# Provided data
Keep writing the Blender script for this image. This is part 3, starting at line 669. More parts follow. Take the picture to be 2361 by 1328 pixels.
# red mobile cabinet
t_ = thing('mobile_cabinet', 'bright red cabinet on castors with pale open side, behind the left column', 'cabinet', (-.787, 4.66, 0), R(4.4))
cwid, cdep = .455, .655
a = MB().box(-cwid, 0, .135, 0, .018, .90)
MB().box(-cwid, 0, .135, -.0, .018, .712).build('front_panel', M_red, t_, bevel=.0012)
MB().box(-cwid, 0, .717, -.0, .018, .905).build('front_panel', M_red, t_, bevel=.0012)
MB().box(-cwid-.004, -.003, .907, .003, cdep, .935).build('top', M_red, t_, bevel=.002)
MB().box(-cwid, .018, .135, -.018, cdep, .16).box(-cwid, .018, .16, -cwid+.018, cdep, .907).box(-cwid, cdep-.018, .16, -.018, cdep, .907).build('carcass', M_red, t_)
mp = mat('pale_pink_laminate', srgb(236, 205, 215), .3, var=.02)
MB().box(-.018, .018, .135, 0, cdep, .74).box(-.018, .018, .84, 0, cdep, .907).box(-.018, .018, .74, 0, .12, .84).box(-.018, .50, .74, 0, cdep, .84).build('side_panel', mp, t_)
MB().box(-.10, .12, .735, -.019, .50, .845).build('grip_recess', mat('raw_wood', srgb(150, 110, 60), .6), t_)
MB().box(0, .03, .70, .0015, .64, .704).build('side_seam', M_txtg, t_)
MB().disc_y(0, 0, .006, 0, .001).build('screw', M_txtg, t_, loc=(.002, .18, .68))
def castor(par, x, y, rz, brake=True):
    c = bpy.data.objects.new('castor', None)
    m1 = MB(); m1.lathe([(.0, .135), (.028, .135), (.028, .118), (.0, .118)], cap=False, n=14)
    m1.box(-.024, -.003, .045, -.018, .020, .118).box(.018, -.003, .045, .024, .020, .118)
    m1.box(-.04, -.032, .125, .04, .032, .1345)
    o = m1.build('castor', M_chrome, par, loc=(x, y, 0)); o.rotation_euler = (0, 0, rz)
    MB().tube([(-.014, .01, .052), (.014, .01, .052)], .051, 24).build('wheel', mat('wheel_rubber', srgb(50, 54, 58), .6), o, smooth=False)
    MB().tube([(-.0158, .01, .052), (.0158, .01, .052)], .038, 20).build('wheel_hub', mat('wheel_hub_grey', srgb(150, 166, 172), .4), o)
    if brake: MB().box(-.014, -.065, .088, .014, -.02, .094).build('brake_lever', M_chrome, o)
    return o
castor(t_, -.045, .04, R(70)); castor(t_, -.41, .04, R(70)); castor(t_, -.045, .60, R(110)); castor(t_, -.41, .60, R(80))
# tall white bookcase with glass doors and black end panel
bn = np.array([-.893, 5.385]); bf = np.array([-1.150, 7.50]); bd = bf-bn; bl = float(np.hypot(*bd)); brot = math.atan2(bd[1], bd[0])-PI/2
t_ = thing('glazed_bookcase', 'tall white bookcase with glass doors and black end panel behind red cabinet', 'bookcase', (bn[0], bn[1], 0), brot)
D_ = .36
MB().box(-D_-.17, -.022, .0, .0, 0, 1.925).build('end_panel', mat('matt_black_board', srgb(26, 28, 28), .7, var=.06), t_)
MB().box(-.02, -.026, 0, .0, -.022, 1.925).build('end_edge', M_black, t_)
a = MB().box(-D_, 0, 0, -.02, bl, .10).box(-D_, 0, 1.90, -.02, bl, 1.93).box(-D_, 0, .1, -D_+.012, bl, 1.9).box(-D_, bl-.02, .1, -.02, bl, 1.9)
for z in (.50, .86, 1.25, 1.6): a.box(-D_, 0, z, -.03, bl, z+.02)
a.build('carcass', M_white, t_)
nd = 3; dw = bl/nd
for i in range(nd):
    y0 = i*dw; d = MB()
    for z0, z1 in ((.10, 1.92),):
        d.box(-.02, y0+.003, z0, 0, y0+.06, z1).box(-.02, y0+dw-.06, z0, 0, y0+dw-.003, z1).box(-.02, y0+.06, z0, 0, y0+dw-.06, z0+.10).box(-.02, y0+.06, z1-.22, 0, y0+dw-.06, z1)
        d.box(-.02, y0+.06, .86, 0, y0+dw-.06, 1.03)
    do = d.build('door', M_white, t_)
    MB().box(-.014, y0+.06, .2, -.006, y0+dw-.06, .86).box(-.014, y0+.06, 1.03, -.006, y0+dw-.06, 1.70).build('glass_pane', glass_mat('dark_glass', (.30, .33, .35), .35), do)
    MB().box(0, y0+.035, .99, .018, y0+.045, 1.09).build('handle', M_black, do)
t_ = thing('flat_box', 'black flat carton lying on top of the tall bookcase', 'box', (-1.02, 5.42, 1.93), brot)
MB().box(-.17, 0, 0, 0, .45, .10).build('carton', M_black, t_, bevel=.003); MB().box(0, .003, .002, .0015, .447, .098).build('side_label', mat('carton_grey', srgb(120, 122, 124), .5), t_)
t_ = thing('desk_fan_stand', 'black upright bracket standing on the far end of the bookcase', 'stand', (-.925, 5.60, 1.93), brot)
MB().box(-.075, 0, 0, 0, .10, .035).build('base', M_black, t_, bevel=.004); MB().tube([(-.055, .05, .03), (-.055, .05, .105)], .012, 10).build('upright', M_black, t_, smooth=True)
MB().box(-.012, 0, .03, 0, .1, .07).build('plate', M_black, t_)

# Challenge
Transcribe the entire listing above precisely.

# Reply
Keep writing the Blender script for this image. This is part 3, starting at line 669. More parts follow. Take the picture to be 2361 by 1328 pixels.
# red mobile cabinet
t_ = thing('mobile_cabinet', 'bright red cabinet on castors with pale open side, behind the left column', 'cabinet', (-.787, 4.66, 0), R(4.4))
cwid, cdep = .455, .655
a = MB().box(-cwid, 0, .135, 0, .018, .90)
MB().box(-cwid, 0, .135, -.0, .018, .712).build('front_panel', M_red, t_, bevel=.0012)
MB().box(-cwid, 0, .717, -.0, .018, .905).build('front_panel', M_red, t_, bevel=.0012)
MB().box(-cwid-.004, -.003, .907, .003, cdep, .935).build('top', M_red, t_, bevel=.002)
MB().box(-cwid, .018, .135, -.018, cdep, .16).box(-cwid, .018, .16, -cwid+.018, cdep, .907).box(-cwid, cdep-.018, .16, -.018, cdep, .907).build('carcass', M_red, t_)
mp = mat('pale_pink_laminate', srgb(236, 205, 215), .3, var=.02)
MB().box(-.018, .018, .135, 0, cdep, .74).box(-.018, .018, .84, 0, cdep, .907).box(-.018, .018, .74, 0, .12, .84).box(-.018, .50, .74, 0, cdep, .84).build('side_panel', mp, t_)
MB().box(-.10, .12, .735, -.019, .50, .845).build('grip_recess', mat('raw_wood', srgb(150, 110, 60), .6), t_)
MB().box(0, .03, .70, .0015, .64, .704).build('side_seam', M_txtg, t_)
MB().disc_y(0, 0, .006, 0, .001).build('screw', M_txtg, t_, loc=(.002, .18, .68))
def castor(par, x, y, rz, brake=True):
    c = bpy.data.objects.new('castor', None)
    m1 = MB(); m1.lathe([(.0, .135), (.028, .135), (.028, .118), (.0, .118)], cap=False, n=14)
    m1.box(-.024, -.003, .045, -.018, .020, .118).box(.018, -.003, .045, .024, .020, .118)
    m1.box(-.04, -.032, .125, .04, .032, .1345)
    o = m1.build('castor', M_chrome, par, loc=(x, y, 0)); o.rotation_euler = (0, 0, rz)
    MB().tube([(-.014, .01, .052), (.014, .01, .052)], .051, 24).build('wheel', mat('wheel_rubber', srgb(50, 54, 58), .6), o, smooth=False)
    MB().tube([(-.0158, .01, .052), (.0158, .01, .052)], .038, 20).build('wheel_hub', mat('wheel_hub_grey', srgb(150, 166, 172), .4), o)
    if brake: MB().box(-.014, -.065, .088, .014, -.02, .094).build('brake_lever', M_chrome, o)
    return o
castor(t_, -.045, .04, R(70)); castor(t_, -.41, .04, R(70)); castor(t_, -.045, .60, R(110)); castor(t_, -.41, .60, R(80))
# tall white bookcase with glass doors and black end panel
bn = np.array([-.893, 5.385]); bf = np.array([-1.150, 7.50]); bd = bf-bn; bl = float(np.hypot(*bd)); brot = math.atan2(bd[1], bd[0])-PI/2
t_ = thing('glazed_bookcase', 'tall white bookcase with glass doors and black end panel behind red cabinet', 'bookcase', (bn[0], bn[1], 0), brot)
D_ = .36
MB().box(-D_-.17, -.022, .0, .0, 0, 1.925).build('end_panel', mat('matt_black_board', srgb(26, 28, 28), .7, var=.06), t_)
MB().box(-.02, -.026, 0, .0, -.022, 1.925).build('end_edge', M_black, t_)
a = MB().box(-D_, 0, 0, -.02, bl, .10).box(-D_, 0, 1.90, -.02, bl, 1.93).box(-D_, 0, .1, -D_+.012, bl, 1.9).box(-D_, bl-.02, .1, -.02, bl, 1.9)
for z in (.50, .86, 1.25, 1.6): a.box(-D_, 0, z, -.03, bl, z+.02)
a.build('carcass', M_white, t_)
nd = 3; dw = bl/nd
for i in range(nd):
    y0 = i*dw; d = MB()
    for z0, z1 in ((.10, 1.92),):
        d.box(-.02, y0+.003, z0, 0, y0+.06, z1).box(-.02, y0+dw-.06, z0, 0, y0+dw-.003, z1).box(-.02, y0+.06, z0, 0, y0+dw-.06, z0+.10).box(-.02, y0+.06, z1-.22, 0, y0+dw-.06, z1)
        d.box(-.02, y0+.06, .86, 0, y0+dw-.06, 1.03)
    do = d.build('door', M_white, t_)
    MB().box(-.014, y0+.06, .2, -.006, y0+dw-.06, .86).box(-.014, y0+.06, 1.03, -.006, y0+dw-.06, 1.70).build('glass_pane', glass_mat('dark_glass', (.30, .33, .35), .35), do)
    MB().box(0, y0+.035, .99, .018, y0+.045, 1.09).build('handle', M_black, do)
t_ = thing('flat_box', 'black flat carton lying on top of the tall bookcase', 'box', (-1.02, 5.42, 1.93), brot)
MB().box(-.17, 0, 0, 0, .45, .10).build('carton', M_black, t_, bevel=.003); MB().box(0, .003, .002, .0015, .447, .098).build('side_label', mat('carton_grey', srgb(120, 122, 124), .5), t_)
t_ = thing('desk_fan_stand', 'black upright bracket standing on the far end of the bookcase', 'stand', (-.925, 5.60, 1.93), brot)
MB().box(-.075, 0, 0, 0, .10, .035).build('base', M_black, t_, bevel=.004); MB().tube([(-.055, .05, .03), (-.055, .05, .105)], .012, 10).build('upright', M_black, t_, smooth=True)
MB().box(-.012, 0, .03, 0, .1, .07).build('plate', M_black, t_)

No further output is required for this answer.